**WHAT THE EXERCISE ASKS**
Output every entry exactly as given.

..........

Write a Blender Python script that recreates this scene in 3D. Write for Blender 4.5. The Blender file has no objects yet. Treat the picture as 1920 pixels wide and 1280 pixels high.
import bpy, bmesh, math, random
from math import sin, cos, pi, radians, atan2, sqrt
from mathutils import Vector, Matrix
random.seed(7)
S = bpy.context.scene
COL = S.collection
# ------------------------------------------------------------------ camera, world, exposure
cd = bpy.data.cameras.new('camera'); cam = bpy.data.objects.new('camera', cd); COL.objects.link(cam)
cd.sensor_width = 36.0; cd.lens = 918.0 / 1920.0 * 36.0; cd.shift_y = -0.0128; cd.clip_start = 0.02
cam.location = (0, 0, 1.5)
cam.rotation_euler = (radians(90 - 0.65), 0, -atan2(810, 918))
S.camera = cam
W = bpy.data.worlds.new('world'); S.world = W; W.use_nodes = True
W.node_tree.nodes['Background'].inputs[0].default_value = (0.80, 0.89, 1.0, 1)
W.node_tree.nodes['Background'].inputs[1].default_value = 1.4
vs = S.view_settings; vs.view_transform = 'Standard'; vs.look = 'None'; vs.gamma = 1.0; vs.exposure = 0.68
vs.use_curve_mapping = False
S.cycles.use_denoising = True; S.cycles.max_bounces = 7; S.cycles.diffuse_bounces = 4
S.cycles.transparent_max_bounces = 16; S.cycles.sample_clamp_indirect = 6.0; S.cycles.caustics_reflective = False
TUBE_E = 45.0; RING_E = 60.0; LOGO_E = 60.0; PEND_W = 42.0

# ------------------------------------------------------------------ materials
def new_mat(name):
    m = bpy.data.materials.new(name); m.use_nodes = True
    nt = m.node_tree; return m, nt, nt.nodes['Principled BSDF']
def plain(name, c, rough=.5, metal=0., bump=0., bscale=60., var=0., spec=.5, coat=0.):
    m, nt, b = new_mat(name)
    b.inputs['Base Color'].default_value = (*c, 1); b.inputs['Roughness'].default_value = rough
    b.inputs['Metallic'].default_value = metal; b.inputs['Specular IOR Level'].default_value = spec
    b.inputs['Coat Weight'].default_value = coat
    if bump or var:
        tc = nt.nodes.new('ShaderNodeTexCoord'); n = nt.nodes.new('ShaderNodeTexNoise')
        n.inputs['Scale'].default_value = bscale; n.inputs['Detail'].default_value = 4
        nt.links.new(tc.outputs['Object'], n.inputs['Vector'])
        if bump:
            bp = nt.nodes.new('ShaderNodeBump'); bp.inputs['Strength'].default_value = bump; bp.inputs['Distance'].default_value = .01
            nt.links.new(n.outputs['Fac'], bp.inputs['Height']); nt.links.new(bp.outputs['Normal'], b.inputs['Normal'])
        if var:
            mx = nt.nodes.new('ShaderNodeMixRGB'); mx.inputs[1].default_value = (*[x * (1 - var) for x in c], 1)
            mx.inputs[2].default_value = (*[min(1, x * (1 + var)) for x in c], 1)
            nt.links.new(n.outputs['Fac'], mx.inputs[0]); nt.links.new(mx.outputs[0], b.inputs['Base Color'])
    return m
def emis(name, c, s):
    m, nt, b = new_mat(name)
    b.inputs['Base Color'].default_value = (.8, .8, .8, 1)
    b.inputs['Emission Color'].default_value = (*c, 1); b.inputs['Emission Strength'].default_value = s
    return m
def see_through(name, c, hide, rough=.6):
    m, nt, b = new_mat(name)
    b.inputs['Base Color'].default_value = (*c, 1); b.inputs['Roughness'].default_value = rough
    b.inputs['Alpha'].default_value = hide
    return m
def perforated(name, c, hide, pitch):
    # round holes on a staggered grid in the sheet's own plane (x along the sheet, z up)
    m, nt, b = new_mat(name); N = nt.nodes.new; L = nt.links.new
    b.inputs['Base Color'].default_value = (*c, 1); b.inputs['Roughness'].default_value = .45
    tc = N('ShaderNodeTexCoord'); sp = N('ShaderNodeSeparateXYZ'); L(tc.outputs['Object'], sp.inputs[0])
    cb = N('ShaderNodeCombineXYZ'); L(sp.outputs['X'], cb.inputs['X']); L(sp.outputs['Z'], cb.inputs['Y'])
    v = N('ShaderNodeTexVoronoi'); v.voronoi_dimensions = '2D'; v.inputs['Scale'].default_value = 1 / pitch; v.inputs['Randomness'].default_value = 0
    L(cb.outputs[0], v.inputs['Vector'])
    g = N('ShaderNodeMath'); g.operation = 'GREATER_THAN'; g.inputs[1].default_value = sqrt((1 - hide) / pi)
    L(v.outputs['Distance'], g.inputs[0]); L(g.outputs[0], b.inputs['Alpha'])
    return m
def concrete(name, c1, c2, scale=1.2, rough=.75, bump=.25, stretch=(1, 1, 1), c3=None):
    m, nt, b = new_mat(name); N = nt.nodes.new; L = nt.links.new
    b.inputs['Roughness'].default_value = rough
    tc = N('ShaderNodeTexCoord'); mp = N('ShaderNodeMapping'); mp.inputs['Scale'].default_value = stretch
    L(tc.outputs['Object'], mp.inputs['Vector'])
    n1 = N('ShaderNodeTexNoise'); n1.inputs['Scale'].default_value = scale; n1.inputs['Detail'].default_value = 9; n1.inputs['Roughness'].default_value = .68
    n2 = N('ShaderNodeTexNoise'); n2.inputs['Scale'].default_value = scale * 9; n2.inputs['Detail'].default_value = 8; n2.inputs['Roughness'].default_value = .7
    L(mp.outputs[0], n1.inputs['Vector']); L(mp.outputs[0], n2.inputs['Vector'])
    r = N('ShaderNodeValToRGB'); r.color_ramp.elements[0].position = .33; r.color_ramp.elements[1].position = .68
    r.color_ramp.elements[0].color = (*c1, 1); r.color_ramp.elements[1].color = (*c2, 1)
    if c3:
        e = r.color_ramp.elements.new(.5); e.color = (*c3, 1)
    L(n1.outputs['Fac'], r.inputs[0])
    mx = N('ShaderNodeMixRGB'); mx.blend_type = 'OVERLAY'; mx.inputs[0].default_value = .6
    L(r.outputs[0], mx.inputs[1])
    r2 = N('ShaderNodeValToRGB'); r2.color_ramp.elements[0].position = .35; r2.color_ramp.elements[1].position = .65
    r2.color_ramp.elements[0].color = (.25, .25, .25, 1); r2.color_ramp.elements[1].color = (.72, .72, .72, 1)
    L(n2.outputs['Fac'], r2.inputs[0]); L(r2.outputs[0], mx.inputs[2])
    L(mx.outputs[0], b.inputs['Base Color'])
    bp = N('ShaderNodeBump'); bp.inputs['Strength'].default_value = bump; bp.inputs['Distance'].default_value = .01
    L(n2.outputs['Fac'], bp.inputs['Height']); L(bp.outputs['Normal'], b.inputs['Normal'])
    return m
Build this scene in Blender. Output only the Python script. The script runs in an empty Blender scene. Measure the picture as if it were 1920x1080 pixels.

..........

**WRITTEN REPLY**
Write a Blender Python script that recreates this scene in 3D. Write for Blender 4.5. The Blender file has no objects yet. Treat the picture as 1920 pixels wide and 1280 pixels high.
import bpy, bmesh, math, random
from math import sin, cos, pi, radians, atan2, sqrt
from mathutils import Vector, Matrix
random.seed(7)
S = bpy.context.scene
COL = S.collection
# ------------------------------------------------------------------ camera, world, exposure
cd = bpy.data.cameras.new('camera'); cam = bpy.data.objects.new('camera', cd); COL.objects.link(cam)
cd.sensor_width = 36.0; cd.lens = 918.0 / 1920.0 * 36.0; cd.shift_y = -0.0128; cd.clip_start = 0.02
cam.location = (0, 0, 1.5)
cam.rotation_euler = (radians(90 - 0.65), 0, -atan2(810, 918))
S.camera = cam
W = bpy.data.worlds.new('world'); S.world = W; W.use_nodes = True
W.node_tree.nodes['Background'].inputs[0].default_value = (0.80, 0.89, 1.0, 1)
W.node_tree.nodes['Background'].inputs[1].default_value = 1.4
vs = S.view_settings; vs.view_transform = 'Standard'; vs.look = 'None'; vs.gamma = 1.0; vs.exposure = 0.68
vs.use_curve_mapping = False
S.cycles.use_denoising = True; S.cycles.max_bounces = 7; S.cycles.diffuse_bounces = 4
S.cycles.transparent_max_bounces = 16; S.cycles.sample_clamp_indirect = 6.0; S.cycles.caustics_reflective = False
TUBE_E = 45.0; RING_E = 60.0; LOGO_E = 60.0; PEND_W = 42.0

# ------------------------------------------------------------------ materials
def new_mat(name):
    m = bpy.data.materials.new(name); m.use_nodes = True
    nt = m.node_tree; return m, nt, nt.nodes['Principled BSDF']
def plain(name, c, rough=.5, metal=0., bump=0., bscale=60., var=0., spec=.5, coat=0.):
    m, nt, b = new_mat(name)
    b.inputs['Base Color'].default_value = (*c, 1); b.inputs['Roughness'].default_value = rough
    b.inputs['Metallic'].default_value = metal; b.inputs['Specular IOR Level'].default_value = spec
    b.inputs['Coat Weight'].default_value = coat
    if bump or var:
        tc = nt.nodes.new('ShaderNodeTexCoord'); n = nt.nodes.new('ShaderNodeTexNoise')
        n.inputs['Scale'].default_value = bscale; n.inputs['Detail'].default_value = 4
        nt.links.new(tc.outputs['Object'], n.inputs['Vector'])
        if bump:
            bp = nt.nodes.new('ShaderNodeBump'); bp.inputs['Strength'].default_value = bump; bp.inputs['Distance'].default_value = .01
            nt.links.new(n.outputs['Fac'], bp.inputs['Height']); nt.links.new(bp.outputs['Normal'], b.inputs['Normal'])
        if var:
            mx = nt.nodes.new('ShaderNodeMixRGB'); mx.inputs[1].default_value = (*[x * (1 - var) for x in c], 1)
            mx.inputs[2].default_value = (*[min(1, x * (1 + var)) for x in c], 1)
            nt.links.new(n.outputs['Fac'], mx.inputs[0]); nt.links.new(mx.outputs[0], b.inputs['Base Color'])
    return m
def emis(name, c, s):
    m, nt, b = new_mat(name)
    b.inputs['Base Color'].default_value = (.8, .8, .8, 1)
    b.inputs['Emission Color'].default_value = (*c, 1); b.inputs['Emission Strength'].default_value = s
    return m
def see_through(name, c, hide, rough=.6):
    m, nt, b = new_mat(name)
    b.inputs['Base Color'].default_value = (*c, 1); b.inputs['Roughness'].default_value = rough
    b.inputs['Alpha'].default_value = hide
    return m
def perforated(name, c, hide, pitch):
    # round holes on a staggered grid in the sheet's own plane (x along the sheet, z up)
    m, nt, b = new_mat(name); N = nt.nodes.new; L = nt.links.new
    b.inputs['Base Color'].default_value = (*c, 1); b.inputs['Roughness'].default_value = .45
    tc = N('ShaderNodeTexCoord'); sp = N('ShaderNodeSeparateXYZ'); L(tc.outputs['Object'], sp.inputs[0])
    cb = N('ShaderNodeCombineXYZ'); L(sp.outputs['X'], cb.inputs['X']); L(sp.outputs['Z'], cb.inputs['Y'])
    v = N('ShaderNodeTexVoronoi'); v.voronoi_dimensions = '2D'; v.inputs['Scale'].default_value = 1 / pitch; v.inputs['Randomness'].default_value = 0
    L(cb.outputs[0], v.inputs['Vector'])
    g = N('ShaderNodeMath'); g.operation = 'GREATER_THAN'; g.inputs[1].default_value = sqrt((1 - hide) / pi)
    L(v.outputs['Distance'], g.inputs[0]); L(g.outputs[0], b.inputs['Alpha'])
    return m
def concrete(name, c1, c2, scale=1.2, rough=.75, bump=.25, stretch=(1, 1, 1), c3=None):
    m, nt, b = new_mat(name); N = nt.nodes.new; L = nt.links.new
    b.inputs['Roughness'].default_value = rough
    tc = N('ShaderNodeTexCoord'); mp = N('ShaderNodeMapping'); mp.inputs['Scale'].default_value = stretch
    L(tc.outputs['Object'], mp.inputs['Vector'])
    n1 = N('ShaderNodeTexNoise'); n1.inputs['Scale'].default_value = scale; n1.inputs['Detail'].default_value = 9; n1.inputs['Roughness'].default_value = .68
    n2 = N('ShaderNodeTexNoise'); n2.inputs['Scale'].default_value = scale * 9; n2.inputs['Detail'].default_value = 8; n2.inputs['Roughness'].default_value = .7
    L(mp.outputs[0], n1.inputs['Vector']); L(mp.outputs[0], n2.inputs['Vector'])
    r = N('ShaderNodeValToRGB'); r.color_ramp.elements[0].position = .33; r.color_ramp.elements[1].position = .68
    r.color_ramp.elements[0].color = (*c1, 1); r.color_ramp.elements[1].color = (*c2, 1)
    if c3:
        e = r.color_ramp.elements.new(.5); e.color = (*c3, 1)
    L(n1.outputs['Fac'], r.inputs[0])
    mx = N('ShaderNodeMixRGB'); mx.blend_type = 'OVERLAY'; mx.inputs[0].default_value = .6
    L(r.outputs[0], mx.inputs[1])
    r2 = N('ShaderNodeValToRGB'); r2.color_ramp.elements[0].position = .35; r2.color_ramp.elements[1].position = .65
    r2.color_ramp.elements[0].color = (.25, .25, .25, 1); r2.color_ramp.elements[1].color = (.72, .72, .72, 1)
    L(n2.outputs['Fac'], r2.inputs[0]); L(r2.outputs[0], mx.inputs[2])
    L(mx.outputs[0], b.inputs['Base Color'])
    bp = N('ShaderNodeBump'); bp.inputs['Strength'].default_value = bump; bp.inputs['Distance'].default_value = .01
    L(n2.outputs['Fac'], bp.inputs['Height']); L(bp.outputs['Normal'], b.inputs['Normal'])
    return m
Build this scene in Blender. Output only the Python script. The script runs in an empty Blender scene. Measure the picture as if it were 1920x1080 pixels.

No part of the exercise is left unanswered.